▸ Problem to solve:
Omit the pictures and print exactly the lines of the listing below, starting at the first and ending at the line containing "MB().span((a, YB - .135, 1.4), (b, YB".

^^^^^^^^

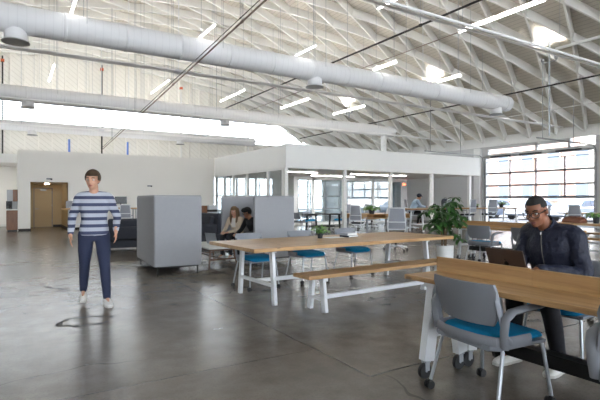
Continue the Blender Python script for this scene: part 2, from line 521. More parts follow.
for i, (a, b) in enumerate(ro):
    wf = MB()
    for z in (1.4, 2.4, 3.4, 4.35): wf.span((a, YB - .16, z), (b, YB - .1, z + .06))
    for k in range(5): wf.span((a + (b - a - .06) * k / 4, YB - .16, 1.4), (a + (b - a - .06) * k / 4 + .06, YB - .1, 4.4))
    o = struct('window_%d' % (i + 10), wf, M['galv'])
    MB().span((a, YB - .135, 1.4), (b, YB - .125, 4.4)).build('pane', M['glass'], o)

Z0, Z1 = 5.55, 7.4     # the long clerestory in the gable
w = MB()
LX0, LX1, LZ0, LZ1 = 10.5, 22.3, .3, 3.1
w.span((XL, YG, 0), (LX0, YG + .25, Z0)); w.span((LX0, YG, 0), (LX1, YG + .25, LZ0)); w.span((LX0, YG, LZ1), (XR, YG + .25, Z0)); w.span((LX1, YG, 0), (XR, YG + .25, Z0))
xr = RX0 + math.sqrt(RR ** 2 - (Z1 - RCZ) ** 2)
w.span((XL, YG, Z0), (2 * RX0 - xr, YG + .25, Z1 - .9))
pts = [(2 * RX0 - xr, Z1), (xr, Z1)] + [(x, zroof(x) + .12) for x in [xr - (2 * xr - 2 * RX0) * i / 24 for i in range(25)]]
w.loft([[(x, YG, z) for x, z in pts], [(x, YG + .25, z) for x, z in pts]], False)
wb = struct('wall_back', w, M['gable_boards'])
x = XL + .4
while x < XR - .3:
    zt = min(zroof(x) - .02, 9e9)
    if zt > Z1 + .1: MB().span((x, YG - .14, Z1), (x + .07, YG - .001, zt)).build('stud', M['gable'], wb)
    MB().span((x, YG - .1, 3.42), (x + .06, YG - .001, Z0)).build('stud', M['gable'], wb)
    x += .72
MB().span((XL, YG - .16, Z1 - .05), (xr, YG - .001, Z1 + .1)).build('rail', M['gable'], wb)
MB().span((XL, YG - .16, Z0 - .1), (XR, YG - .001, Z0 + .02)).build('rail', M['gable'], wb)
wf = MB()
x = XL + 1.0
while x < 20:
    wf.span((x, YG + .08, Z0), (x + .04, YG + .14, min(Z1, zroof(x) - .02))); x += 2.6
o = struct('window_1', wf, M['white_paint'], label='long clerestory window glaring white in the gable')
pp = [(2 * RX0 - 20.8, Z0), (20.8, Z0)] + [(xx, min(Z1, zroof(xx))) for xx in (20.5, 19.5, 18.5, xr, 10, 0, 2 * RX0 - xr, 2 * RX0 - 19.5)]
MB().loft([[(a, YG + .10, b) for a, b in pp], [(a, YG + .115, b) for a, b in pp]], False).build('pane', M['glass'], o)
wf = MB()
k = LX0
while k < LX1 + .01:
    wf.span((k - .04, YG + .06, LZ0), (k + .04, YG + .16, LZ1)); k += (LX1 - LX0) / 10
for z in (LZ0, 1.1, 1.75, 2.4, LZ1 - .06): wf.span((LX0, YG + .06, z), (LX1, YG + .16, z + .05))
o = struct('window_2', wf, M['galv'])
MB().span((LX0, YG + .10, LZ0), (LX1, YG + .115, LZ1)).build('pane', M['glass'], o)
for i, (px, m) in enumerate(((-.37, 'dark_pipe'), (5.0, 'dark_pipe'), (10.15, 'white_paint'), (15.3, 'white_paint'))):
    t = MB().span((px - .04, YG - .30, 0), (px + .04, YG - .2, zroof(px) - .4), .008)
    o = struct('trim_%d' % (20 + i), t, M[m])
    MB().span((px - .09, YG - .36, zroof(px) - .75), (px + .09, YG - .17, zroof(px) - .6)).build('bracket', M['orange'], o)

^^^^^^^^

▸ Solution:
Continue the Blender Python script for this scene: part 2, from line 521. More parts follow.
for i, (a, b) in enumerate(ro):
    wf = MB()
    for z in (1.4, 2.4, 3.4, 4.35): wf.span((a, YB - .16, z), (b, YB - .1, z + .06))
    for k in range(5): wf.span((a + (b - a - .06) * k / 4, YB - .16, 1.4), (a + (b - a - .06) * k / 4 + .06, YB - .1, 4.4))
    o = struct('window_%d' % (i + 10), wf, M['galv'])
    MB().span((a, YB - .135, 1.4), (b, YB - .125, 4.4)).build('pane', M['glass'], o)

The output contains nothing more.